Bill Jnr is not some dehumanised crazy, but a capable young man whose disillusionment has turned him into a killer. This disillusionment is not presented as a fait accompli, but is painstakingly traced to its origins. Even his grandfathers are put under the microscope, and the nation's pre-War history along with them.
Just's prose rolls along like a riverboat: slow, ineloquent, piecemeal. It reminded me a little of New Zealander Maurice Gee's Prowlers (incidentally the best novel I've read in two or three years) in its slightly jagged time-frames, its rambling discursiveness, and its elliptical rendering of associations. Ward Just isn't quite Gee's calibre, however. On the rare occasions that he raises the temperature a degree - in an attempt at colour, or novelty - he usually blows it. But there is a slow accretion of strength in the deeper novelist's arts: plotting, picture-building, characterisation. If he is less effective at the point of delivery - words onto paper - it doesn't seem to matter much. The words are passable. Once in a while they are eye-catching:
The southwest wind brought the damp Gothic humours of American South, altogether foreign to the bony New England coast, Tennessee Williams seducing Cotton Mather.
Ward Just places the election of non-entities to the US Presidency in a clear context: America's obsession with outer strength, and its failure to renew itself from within. He does so with a realism which borders on understatement, and is thus all the more convincing.

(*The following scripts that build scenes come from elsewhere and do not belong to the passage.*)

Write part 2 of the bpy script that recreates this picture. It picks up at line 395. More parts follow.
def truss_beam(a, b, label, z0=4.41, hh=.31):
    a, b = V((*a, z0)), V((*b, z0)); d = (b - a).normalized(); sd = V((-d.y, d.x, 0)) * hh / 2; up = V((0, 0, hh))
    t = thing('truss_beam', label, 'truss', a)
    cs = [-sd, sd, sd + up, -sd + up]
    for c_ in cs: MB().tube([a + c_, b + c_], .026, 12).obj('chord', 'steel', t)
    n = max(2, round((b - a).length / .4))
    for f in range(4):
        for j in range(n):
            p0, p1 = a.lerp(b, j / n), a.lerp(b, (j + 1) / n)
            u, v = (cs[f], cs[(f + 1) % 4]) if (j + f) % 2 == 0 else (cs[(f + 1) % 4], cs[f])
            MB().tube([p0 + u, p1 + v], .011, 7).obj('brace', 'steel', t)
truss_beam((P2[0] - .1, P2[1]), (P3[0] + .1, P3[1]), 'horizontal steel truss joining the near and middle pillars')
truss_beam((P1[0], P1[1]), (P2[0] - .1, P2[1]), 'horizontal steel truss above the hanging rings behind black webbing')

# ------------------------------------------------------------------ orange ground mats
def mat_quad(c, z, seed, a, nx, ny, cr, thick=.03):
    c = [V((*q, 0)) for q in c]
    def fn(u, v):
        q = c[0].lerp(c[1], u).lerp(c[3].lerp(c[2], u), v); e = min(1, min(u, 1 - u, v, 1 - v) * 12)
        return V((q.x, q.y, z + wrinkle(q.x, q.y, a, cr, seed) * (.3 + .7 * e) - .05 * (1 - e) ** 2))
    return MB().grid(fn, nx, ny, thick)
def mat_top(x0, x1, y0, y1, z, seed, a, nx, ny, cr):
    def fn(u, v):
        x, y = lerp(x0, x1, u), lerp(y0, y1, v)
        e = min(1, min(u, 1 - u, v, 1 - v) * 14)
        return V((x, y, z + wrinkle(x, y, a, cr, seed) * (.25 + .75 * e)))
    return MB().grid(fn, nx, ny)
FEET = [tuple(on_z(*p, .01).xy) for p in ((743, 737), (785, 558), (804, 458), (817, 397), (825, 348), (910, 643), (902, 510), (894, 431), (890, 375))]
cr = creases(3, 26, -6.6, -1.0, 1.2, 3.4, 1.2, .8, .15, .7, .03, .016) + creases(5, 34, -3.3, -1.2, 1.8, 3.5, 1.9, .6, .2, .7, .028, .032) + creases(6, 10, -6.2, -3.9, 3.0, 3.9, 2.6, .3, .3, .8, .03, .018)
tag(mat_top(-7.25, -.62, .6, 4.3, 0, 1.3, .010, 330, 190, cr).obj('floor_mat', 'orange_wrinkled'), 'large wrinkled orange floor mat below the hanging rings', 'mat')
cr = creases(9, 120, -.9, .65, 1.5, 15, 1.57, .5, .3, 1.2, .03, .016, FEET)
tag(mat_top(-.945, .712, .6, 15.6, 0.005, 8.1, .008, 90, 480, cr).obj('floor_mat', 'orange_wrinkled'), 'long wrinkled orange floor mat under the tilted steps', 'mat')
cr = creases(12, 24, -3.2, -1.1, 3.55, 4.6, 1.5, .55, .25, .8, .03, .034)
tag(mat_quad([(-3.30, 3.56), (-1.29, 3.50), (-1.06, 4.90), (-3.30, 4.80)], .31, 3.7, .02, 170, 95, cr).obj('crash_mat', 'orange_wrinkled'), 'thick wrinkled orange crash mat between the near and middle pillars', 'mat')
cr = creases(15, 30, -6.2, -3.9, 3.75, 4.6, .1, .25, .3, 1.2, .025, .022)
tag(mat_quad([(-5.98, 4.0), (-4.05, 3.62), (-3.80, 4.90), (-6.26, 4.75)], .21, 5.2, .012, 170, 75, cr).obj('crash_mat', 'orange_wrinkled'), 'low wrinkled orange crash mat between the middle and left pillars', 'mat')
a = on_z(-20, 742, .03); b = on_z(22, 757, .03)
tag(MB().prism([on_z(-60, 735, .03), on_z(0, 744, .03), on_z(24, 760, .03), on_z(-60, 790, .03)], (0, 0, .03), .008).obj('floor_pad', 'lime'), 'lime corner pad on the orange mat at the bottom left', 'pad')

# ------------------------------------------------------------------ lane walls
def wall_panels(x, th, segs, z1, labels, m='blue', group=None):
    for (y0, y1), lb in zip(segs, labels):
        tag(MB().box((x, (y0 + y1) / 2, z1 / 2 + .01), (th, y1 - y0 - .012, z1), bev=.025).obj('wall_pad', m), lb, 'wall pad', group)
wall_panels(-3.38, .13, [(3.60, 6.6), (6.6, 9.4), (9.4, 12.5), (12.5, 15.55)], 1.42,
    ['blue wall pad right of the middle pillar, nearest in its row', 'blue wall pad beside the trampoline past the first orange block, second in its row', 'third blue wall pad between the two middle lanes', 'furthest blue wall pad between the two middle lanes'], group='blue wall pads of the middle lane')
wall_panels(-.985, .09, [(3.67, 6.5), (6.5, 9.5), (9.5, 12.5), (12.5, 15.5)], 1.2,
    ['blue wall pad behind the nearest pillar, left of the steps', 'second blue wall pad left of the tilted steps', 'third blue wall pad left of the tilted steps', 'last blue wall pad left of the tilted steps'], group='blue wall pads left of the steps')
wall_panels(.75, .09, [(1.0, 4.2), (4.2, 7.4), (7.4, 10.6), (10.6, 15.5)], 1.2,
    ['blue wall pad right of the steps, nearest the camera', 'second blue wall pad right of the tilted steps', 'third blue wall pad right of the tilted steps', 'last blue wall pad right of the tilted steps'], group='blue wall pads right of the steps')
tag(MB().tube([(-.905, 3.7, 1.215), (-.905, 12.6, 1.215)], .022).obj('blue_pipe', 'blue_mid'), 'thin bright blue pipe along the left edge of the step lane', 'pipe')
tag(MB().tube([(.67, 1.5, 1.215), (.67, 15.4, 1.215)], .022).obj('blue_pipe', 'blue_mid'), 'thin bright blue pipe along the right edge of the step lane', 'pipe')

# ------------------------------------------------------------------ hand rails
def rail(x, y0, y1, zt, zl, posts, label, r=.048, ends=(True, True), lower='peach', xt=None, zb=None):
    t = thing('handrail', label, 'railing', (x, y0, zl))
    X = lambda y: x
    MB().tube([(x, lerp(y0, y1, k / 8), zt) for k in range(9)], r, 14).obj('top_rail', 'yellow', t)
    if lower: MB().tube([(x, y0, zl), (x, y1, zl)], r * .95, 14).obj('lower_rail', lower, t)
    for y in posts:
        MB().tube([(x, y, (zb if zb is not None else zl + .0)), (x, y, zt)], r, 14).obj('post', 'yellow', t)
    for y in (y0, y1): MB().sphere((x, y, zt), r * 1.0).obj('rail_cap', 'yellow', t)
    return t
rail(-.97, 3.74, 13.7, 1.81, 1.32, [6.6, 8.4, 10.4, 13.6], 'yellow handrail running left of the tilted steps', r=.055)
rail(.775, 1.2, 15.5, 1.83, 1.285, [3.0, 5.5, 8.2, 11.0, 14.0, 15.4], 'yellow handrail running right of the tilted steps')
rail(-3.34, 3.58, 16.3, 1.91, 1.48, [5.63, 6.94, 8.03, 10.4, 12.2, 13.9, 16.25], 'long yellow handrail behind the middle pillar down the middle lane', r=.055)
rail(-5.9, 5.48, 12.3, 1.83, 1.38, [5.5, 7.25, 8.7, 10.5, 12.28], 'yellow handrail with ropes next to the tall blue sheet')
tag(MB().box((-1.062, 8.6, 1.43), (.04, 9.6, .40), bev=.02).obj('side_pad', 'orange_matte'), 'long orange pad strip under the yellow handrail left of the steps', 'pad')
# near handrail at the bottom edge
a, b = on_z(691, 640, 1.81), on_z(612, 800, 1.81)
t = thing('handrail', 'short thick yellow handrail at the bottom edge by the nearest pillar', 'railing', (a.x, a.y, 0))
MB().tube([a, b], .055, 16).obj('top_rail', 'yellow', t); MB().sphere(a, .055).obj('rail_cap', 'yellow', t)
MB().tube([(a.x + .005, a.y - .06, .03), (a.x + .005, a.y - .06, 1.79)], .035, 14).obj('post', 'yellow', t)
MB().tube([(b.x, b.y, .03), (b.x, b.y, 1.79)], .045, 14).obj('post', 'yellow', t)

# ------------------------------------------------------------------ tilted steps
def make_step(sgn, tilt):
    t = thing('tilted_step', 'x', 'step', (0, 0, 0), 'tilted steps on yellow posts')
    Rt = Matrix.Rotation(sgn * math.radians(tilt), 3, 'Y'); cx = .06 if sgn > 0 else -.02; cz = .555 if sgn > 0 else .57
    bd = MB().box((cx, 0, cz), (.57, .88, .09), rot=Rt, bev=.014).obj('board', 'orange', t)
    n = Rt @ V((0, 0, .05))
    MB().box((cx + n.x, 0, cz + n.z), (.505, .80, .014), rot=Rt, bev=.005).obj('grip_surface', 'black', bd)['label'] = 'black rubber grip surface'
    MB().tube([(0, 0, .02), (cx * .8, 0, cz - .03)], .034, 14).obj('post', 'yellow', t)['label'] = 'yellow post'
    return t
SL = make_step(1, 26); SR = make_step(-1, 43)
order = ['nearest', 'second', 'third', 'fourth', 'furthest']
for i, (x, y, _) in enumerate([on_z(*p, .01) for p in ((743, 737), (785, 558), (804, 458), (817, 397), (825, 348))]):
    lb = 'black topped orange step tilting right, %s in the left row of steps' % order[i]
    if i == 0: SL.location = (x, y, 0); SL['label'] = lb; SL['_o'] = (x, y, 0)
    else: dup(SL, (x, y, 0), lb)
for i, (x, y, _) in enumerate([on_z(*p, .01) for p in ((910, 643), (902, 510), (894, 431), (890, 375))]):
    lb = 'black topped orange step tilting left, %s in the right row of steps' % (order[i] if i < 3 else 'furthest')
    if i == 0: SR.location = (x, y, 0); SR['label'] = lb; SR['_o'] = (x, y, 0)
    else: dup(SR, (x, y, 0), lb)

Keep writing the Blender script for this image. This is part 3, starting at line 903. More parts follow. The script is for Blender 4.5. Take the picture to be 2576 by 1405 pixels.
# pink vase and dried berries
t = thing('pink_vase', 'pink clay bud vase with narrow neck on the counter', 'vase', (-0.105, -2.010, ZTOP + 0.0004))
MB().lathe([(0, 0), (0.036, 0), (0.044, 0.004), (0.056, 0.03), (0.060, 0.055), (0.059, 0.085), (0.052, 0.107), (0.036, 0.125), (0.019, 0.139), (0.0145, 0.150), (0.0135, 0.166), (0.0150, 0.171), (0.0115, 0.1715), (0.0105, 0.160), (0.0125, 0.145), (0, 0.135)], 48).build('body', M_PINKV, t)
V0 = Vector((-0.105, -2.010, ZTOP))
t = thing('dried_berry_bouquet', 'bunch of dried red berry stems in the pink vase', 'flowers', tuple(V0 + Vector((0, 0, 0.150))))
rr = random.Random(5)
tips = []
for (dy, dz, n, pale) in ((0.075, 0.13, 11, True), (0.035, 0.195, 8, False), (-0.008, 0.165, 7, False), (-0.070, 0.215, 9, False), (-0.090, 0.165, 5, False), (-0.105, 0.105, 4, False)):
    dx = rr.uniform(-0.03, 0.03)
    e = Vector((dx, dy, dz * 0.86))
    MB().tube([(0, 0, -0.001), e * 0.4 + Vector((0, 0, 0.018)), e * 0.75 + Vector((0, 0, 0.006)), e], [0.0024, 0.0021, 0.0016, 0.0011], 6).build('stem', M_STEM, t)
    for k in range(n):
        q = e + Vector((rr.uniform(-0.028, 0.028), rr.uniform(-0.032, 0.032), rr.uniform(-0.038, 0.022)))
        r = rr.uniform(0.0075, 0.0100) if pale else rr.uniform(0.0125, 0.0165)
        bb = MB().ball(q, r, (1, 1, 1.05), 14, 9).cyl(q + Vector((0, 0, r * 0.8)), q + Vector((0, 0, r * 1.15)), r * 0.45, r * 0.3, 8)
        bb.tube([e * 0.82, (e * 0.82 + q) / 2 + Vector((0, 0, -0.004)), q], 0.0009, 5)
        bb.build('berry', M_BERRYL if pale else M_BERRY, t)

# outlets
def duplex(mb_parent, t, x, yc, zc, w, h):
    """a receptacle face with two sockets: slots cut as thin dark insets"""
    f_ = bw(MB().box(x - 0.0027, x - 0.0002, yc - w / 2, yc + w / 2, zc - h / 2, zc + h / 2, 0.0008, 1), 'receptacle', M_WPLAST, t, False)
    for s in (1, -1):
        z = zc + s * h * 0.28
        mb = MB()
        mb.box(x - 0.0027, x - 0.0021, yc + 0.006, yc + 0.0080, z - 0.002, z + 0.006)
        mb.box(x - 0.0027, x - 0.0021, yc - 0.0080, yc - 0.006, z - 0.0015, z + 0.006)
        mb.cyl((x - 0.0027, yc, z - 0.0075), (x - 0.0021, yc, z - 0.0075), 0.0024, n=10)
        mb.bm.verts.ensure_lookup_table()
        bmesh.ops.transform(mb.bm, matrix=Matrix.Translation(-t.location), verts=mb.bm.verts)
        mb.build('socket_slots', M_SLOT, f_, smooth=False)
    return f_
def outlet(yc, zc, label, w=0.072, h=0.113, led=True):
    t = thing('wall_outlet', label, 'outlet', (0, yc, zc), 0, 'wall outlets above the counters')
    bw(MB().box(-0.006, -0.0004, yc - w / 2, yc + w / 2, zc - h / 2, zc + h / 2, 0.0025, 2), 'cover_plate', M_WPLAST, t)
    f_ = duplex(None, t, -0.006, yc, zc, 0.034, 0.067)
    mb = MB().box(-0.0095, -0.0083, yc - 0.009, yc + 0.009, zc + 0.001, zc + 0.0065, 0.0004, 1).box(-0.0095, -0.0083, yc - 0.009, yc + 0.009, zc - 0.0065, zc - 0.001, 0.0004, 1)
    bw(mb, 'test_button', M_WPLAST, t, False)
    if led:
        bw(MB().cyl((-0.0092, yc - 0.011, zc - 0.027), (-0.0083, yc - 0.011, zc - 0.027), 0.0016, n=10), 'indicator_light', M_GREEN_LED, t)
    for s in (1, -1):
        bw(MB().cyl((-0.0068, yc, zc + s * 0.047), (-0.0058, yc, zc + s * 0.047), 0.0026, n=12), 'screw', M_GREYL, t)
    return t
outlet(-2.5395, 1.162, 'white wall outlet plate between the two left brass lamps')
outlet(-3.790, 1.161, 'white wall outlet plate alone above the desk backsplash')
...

About four years ago I saw a Palestinian terrorist asked on television why she blew up an American airliner. "Because," she seethed, "all evil in the world emanates from the United States." No reasonable person could agree with such a statement, but - as Ward Just so effectively conveys here - America's global reverses are often caused by the failure of that singularly unreflective nation to ask itself just what it is that prompts people to make them.